Retype the whole listing below, character for character.

**DATA BLOCK**

Begin

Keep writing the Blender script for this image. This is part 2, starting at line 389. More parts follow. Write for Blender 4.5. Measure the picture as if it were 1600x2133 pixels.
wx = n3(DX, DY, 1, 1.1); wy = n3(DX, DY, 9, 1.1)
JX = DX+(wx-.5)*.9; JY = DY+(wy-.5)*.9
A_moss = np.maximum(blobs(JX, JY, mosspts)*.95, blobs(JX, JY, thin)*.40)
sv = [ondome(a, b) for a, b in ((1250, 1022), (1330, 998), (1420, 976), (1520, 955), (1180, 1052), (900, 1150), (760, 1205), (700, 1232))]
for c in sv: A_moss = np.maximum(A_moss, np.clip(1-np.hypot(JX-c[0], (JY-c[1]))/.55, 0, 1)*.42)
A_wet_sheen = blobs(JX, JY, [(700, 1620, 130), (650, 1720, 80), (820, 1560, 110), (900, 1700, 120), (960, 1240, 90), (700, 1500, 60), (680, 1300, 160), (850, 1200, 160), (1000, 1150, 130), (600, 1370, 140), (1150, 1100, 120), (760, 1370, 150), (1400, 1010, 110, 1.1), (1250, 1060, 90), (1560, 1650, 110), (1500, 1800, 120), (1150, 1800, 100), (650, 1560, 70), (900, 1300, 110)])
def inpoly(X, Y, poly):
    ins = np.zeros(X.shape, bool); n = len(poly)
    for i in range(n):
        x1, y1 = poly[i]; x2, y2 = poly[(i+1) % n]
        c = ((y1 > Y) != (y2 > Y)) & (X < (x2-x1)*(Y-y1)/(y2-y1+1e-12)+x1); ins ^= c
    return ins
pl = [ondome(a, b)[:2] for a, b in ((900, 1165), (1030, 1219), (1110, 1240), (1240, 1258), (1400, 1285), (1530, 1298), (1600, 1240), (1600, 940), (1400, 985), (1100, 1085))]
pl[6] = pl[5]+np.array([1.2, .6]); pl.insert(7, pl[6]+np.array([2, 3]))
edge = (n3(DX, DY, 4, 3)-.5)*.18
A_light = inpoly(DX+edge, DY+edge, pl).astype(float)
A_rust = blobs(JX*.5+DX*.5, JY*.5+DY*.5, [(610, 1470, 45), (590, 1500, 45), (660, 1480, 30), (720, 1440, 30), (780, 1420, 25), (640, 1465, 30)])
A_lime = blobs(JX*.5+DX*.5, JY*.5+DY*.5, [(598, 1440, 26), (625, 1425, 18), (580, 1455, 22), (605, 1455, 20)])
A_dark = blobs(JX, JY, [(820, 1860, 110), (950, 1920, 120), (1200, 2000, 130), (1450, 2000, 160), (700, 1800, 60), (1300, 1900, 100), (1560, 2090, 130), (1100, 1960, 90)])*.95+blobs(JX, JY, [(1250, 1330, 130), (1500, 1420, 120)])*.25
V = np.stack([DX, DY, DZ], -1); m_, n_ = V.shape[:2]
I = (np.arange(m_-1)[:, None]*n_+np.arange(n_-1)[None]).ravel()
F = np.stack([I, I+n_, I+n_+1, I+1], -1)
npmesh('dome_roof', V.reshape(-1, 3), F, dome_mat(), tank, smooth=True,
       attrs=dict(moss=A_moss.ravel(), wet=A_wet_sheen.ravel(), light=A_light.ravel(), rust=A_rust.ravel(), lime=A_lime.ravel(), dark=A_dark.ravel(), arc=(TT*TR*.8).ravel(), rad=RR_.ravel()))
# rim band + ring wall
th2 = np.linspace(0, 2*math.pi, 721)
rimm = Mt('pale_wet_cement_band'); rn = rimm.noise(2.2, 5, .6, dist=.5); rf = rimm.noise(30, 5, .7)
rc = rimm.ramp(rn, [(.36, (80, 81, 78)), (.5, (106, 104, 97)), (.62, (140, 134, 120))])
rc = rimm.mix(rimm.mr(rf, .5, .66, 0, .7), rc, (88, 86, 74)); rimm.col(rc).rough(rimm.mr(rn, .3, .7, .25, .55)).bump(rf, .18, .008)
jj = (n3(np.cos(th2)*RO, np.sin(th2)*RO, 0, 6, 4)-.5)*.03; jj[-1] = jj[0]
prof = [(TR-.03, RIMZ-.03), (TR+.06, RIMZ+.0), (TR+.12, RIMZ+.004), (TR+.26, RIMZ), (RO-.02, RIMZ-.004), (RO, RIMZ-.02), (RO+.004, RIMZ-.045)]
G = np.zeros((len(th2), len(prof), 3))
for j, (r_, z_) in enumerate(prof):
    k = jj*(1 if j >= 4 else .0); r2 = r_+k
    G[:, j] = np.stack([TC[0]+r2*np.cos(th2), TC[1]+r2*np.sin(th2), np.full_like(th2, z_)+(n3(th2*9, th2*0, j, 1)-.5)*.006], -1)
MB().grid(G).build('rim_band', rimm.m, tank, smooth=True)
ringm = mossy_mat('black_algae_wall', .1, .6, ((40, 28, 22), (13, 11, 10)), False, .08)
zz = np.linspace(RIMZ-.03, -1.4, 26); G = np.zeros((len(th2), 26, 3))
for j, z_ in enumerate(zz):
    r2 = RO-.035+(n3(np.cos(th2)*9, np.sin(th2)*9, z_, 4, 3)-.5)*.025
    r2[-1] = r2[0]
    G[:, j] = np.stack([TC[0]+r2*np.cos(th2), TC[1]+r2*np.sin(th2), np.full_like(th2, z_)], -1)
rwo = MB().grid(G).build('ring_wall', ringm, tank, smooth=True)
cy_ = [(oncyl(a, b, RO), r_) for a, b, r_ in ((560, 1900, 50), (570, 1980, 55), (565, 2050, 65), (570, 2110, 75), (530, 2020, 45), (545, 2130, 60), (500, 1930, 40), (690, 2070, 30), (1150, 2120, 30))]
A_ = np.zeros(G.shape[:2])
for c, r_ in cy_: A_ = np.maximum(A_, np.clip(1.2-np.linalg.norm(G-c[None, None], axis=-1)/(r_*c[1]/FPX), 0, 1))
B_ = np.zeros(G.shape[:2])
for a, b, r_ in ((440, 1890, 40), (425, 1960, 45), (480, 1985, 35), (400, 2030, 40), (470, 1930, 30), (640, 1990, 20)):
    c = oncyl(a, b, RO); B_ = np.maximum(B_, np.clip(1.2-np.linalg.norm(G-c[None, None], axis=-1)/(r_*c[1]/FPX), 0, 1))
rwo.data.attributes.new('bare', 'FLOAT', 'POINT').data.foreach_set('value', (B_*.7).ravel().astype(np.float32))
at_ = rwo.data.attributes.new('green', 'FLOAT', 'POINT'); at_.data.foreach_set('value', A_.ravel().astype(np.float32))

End

**TASK ANSWER**
Keep writing the Blender script for this image. This is part 2, starting at line 389. More parts follow. Write for Blender 4.5. Measure the picture as if it were 1600x2133 pixels.
wx = n3(DX, DY, 1, 1.1); wy = n3(DX, DY, 9, 1.1)
JX = DX+(wx-.5)*.9; JY = DY+(wy-.5)*.9
A_moss = np.maximum(blobs(JX, JY, mosspts)*.95, blobs(JX, JY, thin)*.40)
sv = [ondome(a, b) for a, b in ((1250, 1022), (1330, 998), (1420, 976), (1520, 955), (1180, 1052), (900, 1150), (760, 1205), (700, 1232))]
for c in sv: A_moss = np.maximum(A_moss, np.clip(1-np.hypot(JX-c[0], (JY-c[1]))/.55, 0, 1)*.42)
A_wet_sheen = blobs(JX, JY, [(700, 1620, 130), (650, 1720, 80), (820, 1560, 110), (900, 1700, 120), (960, 1240, 90), (700, 1500, 60), (680, 1300, 160), (850, 1200, 160), (1000, 1150, 130), (600, 1370, 140), (1150, 1100, 120), (760, 1370, 150), (1400, 1010, 110, 1.1), (1250, 1060, 90), (1560, 1650, 110), (1500, 1800, 120), (1150, 1800, 100), (650, 1560, 70), (900, 1300, 110)])
def inpoly(X, Y, poly):
    ins = np.zeros(X.shape, bool); n = len(poly)
    for i in range(n):
        x1, y1 = poly[i]; x2, y2 = poly[(i+1) % n]
        c = ((y1 > Y) != (y2 > Y)) & (X < (x2-x1)*(Y-y1)/(y2-y1+1e-12)+x1); ins ^= c
    return ins
pl = [ondome(a, b)[:2] for a, b in ((900, 1165), (1030, 1219), (1110, 1240), (1240, 1258), (1400, 1285), (1530, 1298), (1600, 1240), (1600, 940), (1400, 985), (1100, 1085))]
pl[6] = pl[5]+np.array([1.2, .6]); pl.insert(7, pl[6]+np.array([2, 3]))
edge = (n3(DX, DY, 4, 3)-.5)*.18
A_light = inpoly(DX+edge, DY+edge, pl).astype(float)
A_rust = blobs(JX*.5+DX*.5, JY*.5+DY*.5, [(610, 1470, 45), (590, 1500, 45), (660, 1480, 30), (720, 1440, 30), (780, 1420, 25), (640, 1465, 30)])
A_lime = blobs(JX*.5+DX*.5, JY*.5+DY*.5, [(598, 1440, 26), (625, 1425, 18), (580, 1455, 22), (605, 1455, 20)])
A_dark = blobs(JX, JY, [(820, 1860, 110), (950, 1920, 120), (1200, 2000, 130), (1450, 2000, 160), (700, 1800, 60), (1300, 1900, 100), (1560, 2090, 130), (1100, 1960, 90)])*.95+blobs(JX, JY, [(1250, 1330, 130), (1500, 1420, 120)])*.25
V = np.stack([DX, DY, DZ], -1); m_, n_ = V.shape[:2]
I = (np.arange(m_-1)[:, None]*n_+np.arange(n_-1)[None]).ravel()
F = np.stack([I, I+n_, I+n_+1, I+1], -1)
npmesh('dome_roof', V.reshape(-1, 3), F, dome_mat(), tank, smooth=True,
       attrs=dict(moss=A_moss.ravel(), wet=A_wet_sheen.ravel(), light=A_light.ravel(), rust=A_rust.ravel(), lime=A_lime.ravel(), dark=A_dark.ravel(), arc=(TT*TR*.8).ravel(), rad=RR_.ravel()))
# rim band + ring wall
th2 = np.linspace(0, 2*math.pi, 721)
rimm = Mt('pale_wet_cement_band'); rn = rimm.noise(2.2, 5, .6, dist=.5); rf = rimm.noise(30, 5, .7)
rc = rimm.ramp(rn, [(.36, (80, 81, 78)), (.5, (106, 104, 97)), (.62, (140, 134, 120))])
rc = rimm.mix(rimm.mr(rf, .5, .66, 0, .7), rc, (88, 86, 74)); rimm.col(rc).rough(rimm.mr(rn, .3, .7, .25, .55)).bump(rf, .18, .008)
jj = (n3(np.cos(th2)*RO, np.sin(th2)*RO, 0, 6, 4)-.5)*.03; jj[-1] = jj[0]
prof = [(TR-.03, RIMZ-.03), (TR+.06, RIMZ+.0), (TR+.12, RIMZ+.004), (TR+.26, RIMZ), (RO-.02, RIMZ-.004), (RO, RIMZ-.02), (RO+.004, RIMZ-.045)]
G = np.zeros((len(th2), len(prof), 3))
for j, (r_, z_) in enumerate(prof):
    k = jj*(1 if j >= 4 else .0); r2 = r_+k
    G[:, j] = np.stack([TC[0]+r2*np.cos(th2), TC[1]+r2*np.sin(th2), np.full_like(th2, z_)+(n3(th2*9, th2*0, j, 1)-.5)*.006], -1)
MB().grid(G).build('rim_band', rimm.m, tank, smooth=True)
ringm = mossy_mat('black_algae_wall', .1, .6, ((40, 28, 22), (13, 11, 10)), False, .08)
zz = np.linspace(RIMZ-.03, -1.4, 26); G = np.zeros((len(th2), 26, 3))
for j, z_ in enumerate(zz):
    r2 = RO-.035+(n3(np.cos(th2)*9, np.sin(th2)*9, z_, 4, 3)-.5)*.025
    r2[-1] = r2[0]
    G[:, j] = np.stack([TC[0]+r2*np.cos(th2), TC[1]+r2*np.sin(th2), np.full_like(th2, z_)], -1)
rwo = MB().grid(G).build('ring_wall', ringm, tank, smooth=True)
cy_ = [(oncyl(a, b, RO), r_) for a, b, r_ in ((560, 1900, 50), (570, 1980, 55), (565, 2050, 65), (570, 2110, 75), (530, 2020, 45), (545, 2130, 60), (500, 1930, 40), (690, 2070, 30), (1150, 2120, 30))]
A_ = np.zeros(G.shape[:2])
for c, r_ in cy_: A_ = np.maximum(A_, np.clip(1.2-np.linalg.norm(G-c[None, None], axis=-1)/(r_*c[1]/FPX), 0, 1))
B_ = np.zeros(G.shape[:2])
for a, b, r_ in ((440, 1890, 40), (425, 1960, 45), (480, 1985, 35), (400, 2030, 40), (470, 1930, 30), (640, 1990, 20)):
    c = oncyl(a, b, RO); B_ = np.maximum(B_, np.clip(1.2-np.linalg.norm(G-c[None, None], axis=-1)/(r_*c[1]/FPX), 0, 1))
rwo.data.attributes.new('bare', 'FLOAT', 'POINT').data.foreach_set('value', (B_*.7).ravel().astype(np.float32))
at_ = rwo.data.attributes.new('green', 'FLOAT', 'POINT'); at_.data.foreach_set('value', A_.ravel().astype(np.float32))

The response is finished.